Super Hi-Vision, also known as SHV, Ultra HDTV, 8K, and simply 4320p, is the future of high-def video. With a whopping 16 times more pixels than even 1080p, SHV is dangerously sharp, with lenses and TVs having to be freshly invented to do it justice. The tech is likely a decade away from wide adoption (and even then, probably not in the States), but progress is being made swiftly: The BBC and Japan’s NHK teamed up this week for the first SHV broadcast to be made over the Internet, a performance by British band The Charlatans.
SHV, proposed as the next standard by the BBC, NHK, and Italy’s RAI, is highly experimental–when it was demonstrated back in 2003, it used 16 separate HDTV cameras to capture the demo video. These days, there are three cameras, all developed by NHK, that can handle the video’s insane 7680 x 4320 resolution, but for this broadcast, the NHK had to create a customized lens and a 103-inch plasma screen for viewers. Even that screen doesn’t quite have the pixel density to display the video properly.
SHV won’t show up in the U.S. for the foreseeable future.
Found by Cinàedh.












TV is dead. Nobody is making decent content for it anymore.

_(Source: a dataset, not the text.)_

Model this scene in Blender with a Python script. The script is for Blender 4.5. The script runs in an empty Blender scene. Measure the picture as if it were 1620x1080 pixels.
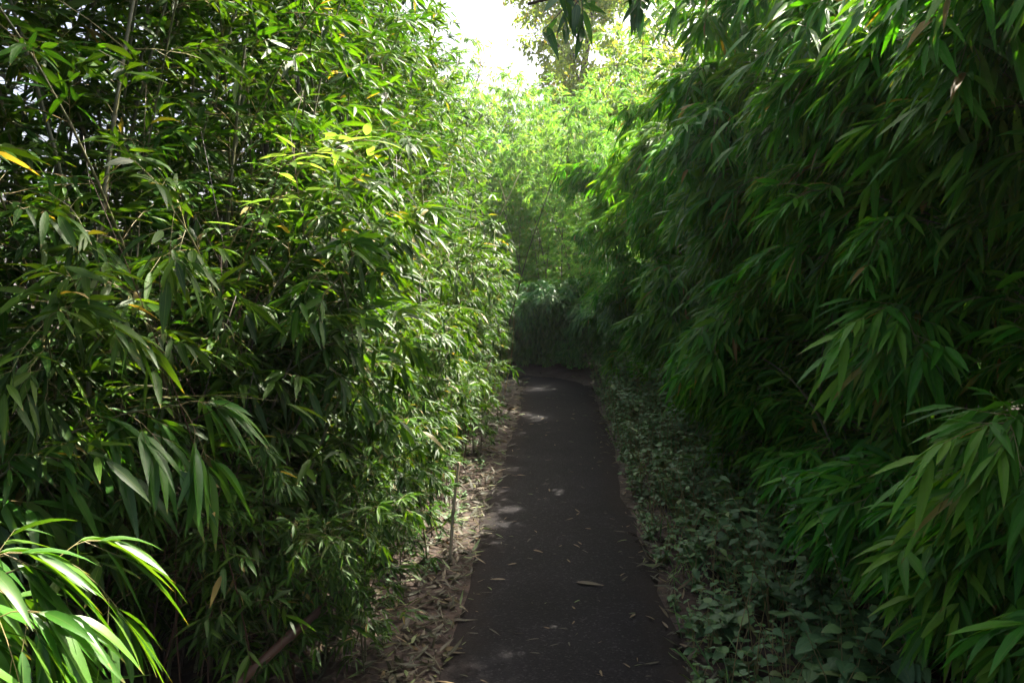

If you want information and entertainment, books and radio is the future.
#21,
iNTER..
Content IS being made.
But,
Figure that 4-6 corps own 100% of all of the broadcasters.
IF’ a private company MAKEs something, they submit it to the CORP or BUY TIME to show it.
YOU PAY BIG MONEY, or the corp BUYS it from you.
Its SHOWN only on the channels THEY WISH..
If its worth MONEY, they show it on SAT/CABLE..NOT broadcast TV.
NOW,
If you are a programmer, and have some ambition…MAKE a program for the net that works LIKE a radio.. 1 BROADCAST over a large area and Anyone can see it..
Insted of the Current Internet, where 1000 people have to LOG to a site, and watch 1 server FIGHT to keep up, while you watch TV.
Or, lets FAIL this..
Insted, lets make a WIRELESS broadcast, 1 way. IF it glitches on your side..NOT MY PROBLEM..Just like REAL TV.
#22 ECA,
I like the way you are thinking, but getting the current internet to act like a broadcast network is a tough one. At multiple levels it’s been designed as a point-to-point network – from the physical links between routers to IP and the streaming mechanisms sitting on top.
Multicast capable networks do exist, but I’ve never seen anything that wasn’t either experimental or contained within a private corporation’s network.
My networking is very rusty though and you got me wondering.
Personally I like the idea of wireless ‘broadcast’ network – we do have wifi but this is very limited in terms of bandwidth and power. Like water and air, the electromagnetic spectrum is owned by fat corporations and malignant governments. The few crumbs they give us is not enough to transmit over long distances.
Anyway, sorry for my rambling and thanks for your post.
#23…
WOW..
someone gets it.
SHV won’t show up in the U.S. for the foreseeable future.
Or any other 3rd world country.
(Do I always have to add the obligatory political snark here?
I’m guessing the TVs that could view this use lots of power. They should be banned, along with HDTVs above a certain size.
Since it hasn’t been mentioned, I will: This super-hi-def stuff is a way to differentiate movie theaters from home hi-def setups and could keep them financially viable for many years.
#27
So would adapting Laser projection..and 3 color Laser would be CHEAPER.
Households would never have this… we might go 4K, but that’ll be it. As it’s been said here in comments, HD is just about enough, and the bandwidth needed to stream it will be obscene (not to mention the power requirements to light up all those pixels).
BUT there are applications for something that high resolution, digital cinema, digital IMAX, film production definitely, you always want to work in higher resolution than it’s being shown in for quality’s sake.